Globalised capitalism works to undermine democratic politics; ‘marketisation’ means handover of power from public to private control and in practice often sees the creation of private monopolies as with the railway system and Private Finance Initiative (PFI) contracts. These are lessons for Labour to have learned and moved on from, but the Conservatives enthusiastically embrace this agenda.

That is not to say that ‘markets’ or the companies running these monopolies are evil; markets will always flourish where people live and work and play, and there is nothing wrong in companies working to make profits: it is what they are there for.

But the neo-liberal ideology has taken these basic truths and turned them into a narrative about goodness and justice: that the ‘free market’ is a moral good in itself and governments are the opposite.

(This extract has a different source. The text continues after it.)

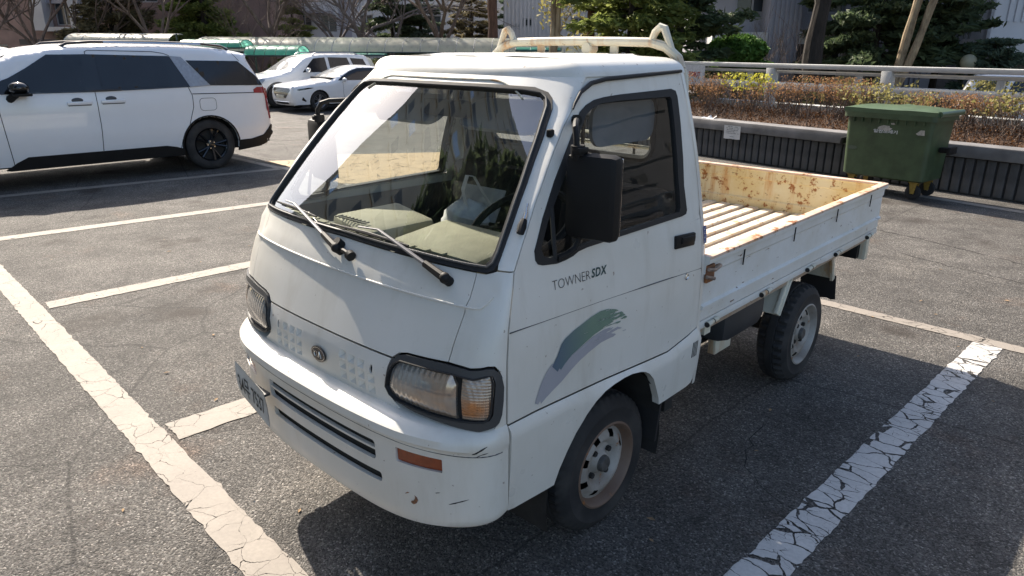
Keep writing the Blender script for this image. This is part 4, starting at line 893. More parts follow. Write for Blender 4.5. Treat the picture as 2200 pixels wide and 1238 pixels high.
# ================================================================== other cars
class Car:
    def __init__(s, name, label, cat, loc, rz, prof, W, zprof, rd=.10, tap=(.45, .17, .35, .08), paint=None, group=None):
        s.o = thing(name, label, cat, loc, rz, group); s.prof = np.array(prof, float); s.W = W / 2; s.zp = zprof; s.rd = rd; s.tap = tap
        s.paint = paint or M['white_paint']; s.y0 = s.prof[:, 0].min(); s.y1 = s.prof[:, 0].max()
        p = s.prof
        for _ in range(2):                               # round the silhouette corners
            q = [p[0]]
            for a, c in zip(p[:-1], p[1:]): q += [a * .8 + c * .2, a * .2 + c * .8]
            p = np.array(q + [p[-1]])
        s.sil = np.concatenate([np.linspace(a, c, max(2, int(np.linalg.norm(c - a) / .06) + 1))[:-1] for a, c in zip(p[:-1], p[1:])] + [p[-1:]])
        s.arc = np.concatenate([[0], np.cumsum(np.linalg.norm(np.diff(s.sil, axis=0), axis=1))])
    def X(s, y, z):
        x = s.W * np.interp(z, [a for a, _ in s.zp], [c for _, c in s.zp]); f0, k0, f1, k1 = s.tap
        a = np.clip(1 - (y - s.y0) / f0, 0, 1); c = np.clip(1 - (s.y1 - y) / f1, 0, 1)
        return x * (1 - k0 * a ** 2) * (1 - k1 * c ** 2)
    def edged(s, P):
        d = np.full(len(P), 1e9)
        for a, c in zip(s.sil[:-1], s.sil[1:]):
            ab = c - a; t = np.clip(((P - a) @ ab) / (ab @ ab), 0, 1); d = np.minimum(d, np.linalg.norm(P - a - t[:, None] * ab, axis=1))
        return d
    def side(s, sg=1, rnd=True):
        def F(P):
            x = s.X(P[:, 0], P[:, 1])
            if rnd:
                d = np.clip(s.edged(P) / s.rd, 0, 1); x = x - s.rd * (1 - np.sqrt(1 - (1 - d) ** 2))
            return np.stack([sg * x, P[:, 0], P[:, 1]], 1)
        return F
    def wrapF(s, crown=.03):
        cx = s.sil.mean(0)
        def F(P):
            w, t = P[:, 0], P[:, 1]; y = np.interp(t, s.arc, s.sil[:, 0]); z = np.interp(t, s.arc, s.sil[:, 1]); e = .03
            dy = np.interp(t + e, s.arc, s.sil[:, 0]) - np.interp(t - e, s.arc, s.sil[:, 0]); dz = np.interp(t + e, s.arc, s.sil[:, 1]) - np.interp(t - e, s.arc, s.sil[:, 1])
            L = np.maximum(np.hypot(dy, dz), 1e-6); n0, n1 = dz / L, -dy / L; sg = np.sign(n0 * (y - cx[0]) + n1 * (z - cx[1])); n0, n1 = n0 * sg, n1 * sg
            xe = s.X(y, z) - s.rd; c = crown * (1 - w ** 2)
            return np.stack([w * xe, y + n0 * c, z + n1 * c], 1)
        return F
    def t_at(s, y=None, z=None, top=True):
        """arc position on the silhouette closest to (y, z)"""
        return float(s.arc[np.argmin(np.hypot(s.sil[:, 0] - y, s.sil[:, 1] - z))])
    def body(s, bottom, arches, wins, crown=.03, panels=None):
        out = np.concatenate([s.sil, np.array(bottom, float)])
        for sg in (1, -1): patch('body_side', s.paint, s.o, out, s.side(sg), [smoothpoly(w_, 1) for w_ in wins], step=.07, edge=.035, lip=.03, outdir=(sg, 0, 0), smooth=50)
        F = s.wrapF(crown); ws = np.linspace(-1, 1, 17); G = np.array([[w_, t] for t in s.arc for w_ in ws]); V = F(G); n = 17
        b = MB(); b.add(V, [(i * n + k, i * n + k + 1, (i + 1) * n + k + 1, (i + 1) * n + k) for i in range(len(s.arc) - 1) for k in range(n - 1)]); b.build('body_top', s.paint, s.o, 40)
        b = MB(); b.box((0, (s.y0 + s.y1) / 2, .42), (s.W * 1.7, (s.y1 - s.y0) * .86, .3)); b.build('underbody', M['dark_under'], s.o)
        b = MB(); b.box((0, (s.y0 + s.y1) / 2 + .3, .85), (s.W * 1.5, (s.y1 - s.y0) * .5, .5)); b.build('cabin_inside', M['dark_under'], s.o)
    def glass(s, poly, name='side_window', mat=None, off=-.012, sm=1, both=True):
        for sg in ((1, -1) if both else (1,)): patch(name, mat or M['tint_glass'], s.o, smoothpoly(poly, sm), s.side(sg), step=.12, edge=.05, lip=0, off=off, outdir=(sg, 0, 0))
    def on_side(s, name, poly, mat, off=.004, lip=.01, sm=1, parent=None, both=True):
        r = None
        for sg in ((1, -1) if both else (1,)):
            q = patch(name, mat, parent or s.o, smoothpoly(poly, sm) if sm else poly, s.side(sg), step=.06, edge=.03, lip=lip, off=off, outdir=(sg, 0, 0)); r = r or q
        return r
    def on_wrap(s, name, poly, mat, off=.004, lip=.01, crown=.03, parent=None, outdir=(0, -1, .3), step=.06):
        return patch(name, mat, parent or s.o, poly, s.wrapF(crown), step=step, edge=.03, lip=lip, off=off, outdir=outdir)
    def seam(s, pts, r=.004, name='panel_gap', both=True):
        for sg in ((1, -1) if both else (1,)):
            q = densify(list(pts) + list(pts)[::-1], .04)[:max(2, len(densify(list(pts) + list(pts)[::-1], .04)) // 2)]
            b = MB(); b.tube([Vector(p) + Vector((sg * .0015, 0, 0)) for p in s.side(sg)(np.array(q))], r, 5); b.build(name, M['black_gloss'], s.o)
    def wheel(s, y, R, rr, dark, x=None, z=None, spokes=5):
        for sg in (1, -1):
            w_ = bpy.data.objects.new('wheel', None); COL.objects.link(w_); w_.parent = s.o; w_.location = (sg * ((x or s.W - .02)), y, z or R); w_.rotation_euler = (0, 0, 0 if sg > 0 else PI)
            b = MB(); b.lathe([(-.02, rr), (-.002, rr + .01), (.0, rr + .03), (.002, (rr + R) / 2), (-.006, R - .03), (-.03, R - .004), (-.07, R), (-.19, R), (-.22, R - .02), (-.22, rr)], 'x', n=44); b.build('tyre', M['tyre'], w_, 30)
            b = MB(); b.lathe([(-.012, rr + .002), (-.004, rr - .004), (-.02, rr - .018), (-.14, rr - .03)], 'x', n=44)
            for k in range(spokes):
                a = 2 * PI * k / spokes
                for da in (-.16, .16):
                    c, s_ = math.cos(a + da), math.sin(a + da); c2, s2 = math.cos(a + da * .5), math.sin(a + da * .5)
                    b.tube([(-.035, .05 * c2, .05 * s2), (-.016, (rr * .55) * c, (rr * .55) * s_), (-.012, (rr - .01) * math.cos(a + da * 1.25), (rr - .01) * math.sin(a + da * 1.25))], [.020, .021, .024], 6, flat=.7)
            b.lathe([(-.05, .075), (-.026, .07), (-.018, .05), (-.018, .001)], 'x', n=20); b.build('rim', M['black_gloss'] if dark else M['dull_metal'], w_, 35)
            b = MB(); b.lathe([(-.06, rr - .01), (-.07, .001)], 'x', n=24); b.build('brake_disc', M['dark_under'], w_)
            b = MB(); b.cyl((-.03, 0, 0), (-.012, 0, 0), .009, 6); ln = None
            for k in range(5):
                a = 2 * PI * (k + .5) / 5
                ln = b.build('lug_nut', M['chrome'], w_) if ln is None else link_mesh('lug_nut', ln.data, w_)
                ln.location = (0, .052 * math.cos(a), .052 * math.sin(a))
    def arch(s, y, R, z=None):
        z = z or R
        for sg in (1, -1):
            x = s.W; b = MB(); n = 20; pts = [(y + (R + .065) * math.cos(PI * k / n), z + (R + .065) * math.sin(PI * k / n)) for k in range(n + 1)]
            b.add([(sg * xx, py, pz) for xx in (x - .045, x - .30) for py, pz in pts], [(i, i + 1, n + 2 + i, n + 1 + i) for i in range(n)]); b.f.append(tuple(n + 1 + i for i in range(n + 1))); b.build('arch_liner', M['dark_under'], s.o)
def bottom_with_arches(yr, yf, z, arches, R):
    """bottom edge from the rear end to the front end with round wheel cut-outs; arches listed rear to front"""
    pts = [(yr, z)]
    for (y, zc, r) in arches:
        h = z - zc; dx = math.sqrt(max(r * r - h * h, 1e-4)); a0 = math.atan2(h, dx); a1 = PI - a0
        pts += [(y + r * math.cos(a0 + (a1 - a0) * k / 14), zc + r * math.sin(a0 + (a1 - a0) * k / 14)) for k in range(15)]
    return pts + [(yf, z)]
nx_, ny_ = math.cos(PSI), math.sin(PSI)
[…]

Yet the ‘free’ market is itself an oxymoron because it entails the absence of interference from apparently ‘irrational’ human factors like family and culture; a truly free market cannot exist outside a laboratory populated by robots programmed to act rationally – as a vision of ideal human life it would be laughable if it were not so pervasive in public discourse.


Labour’s responsibility

As the only political force with a realistic chance of coming to power with a progressive agenda, the battered old Labour Party has a responsibility to stand up and fight back against these forces. To do so, it needs to go back to basics though, refocusing on values and framing a narrative with the power to attack the neo-liberal agenda – one of democracy, true freedom and real social justice.

At our best, liberals and lefties have always strived towards human improvement, which actually comes down to trying to make human beings into better human beings – the most difficult task imaginable. It is an aim that has been defaced, deformed and discredited by ambitious schemes over the years. But we also know and have seen how government can be a force for good, when it harnesses the goodwill of people and puts money on the line to support them.

As Dylan says in the song Cross the Green Mountain (written for the awful American Civil War film Gods and Generals),

“The world is old, the world is gray/
Lessons of life can’t be learned in a day/
I watch and I wait, and I listen while I stand/
To the music that comes from a far better land.”

That music needs to be listened to now more than ever, for without the dreams of a better land we are nothing.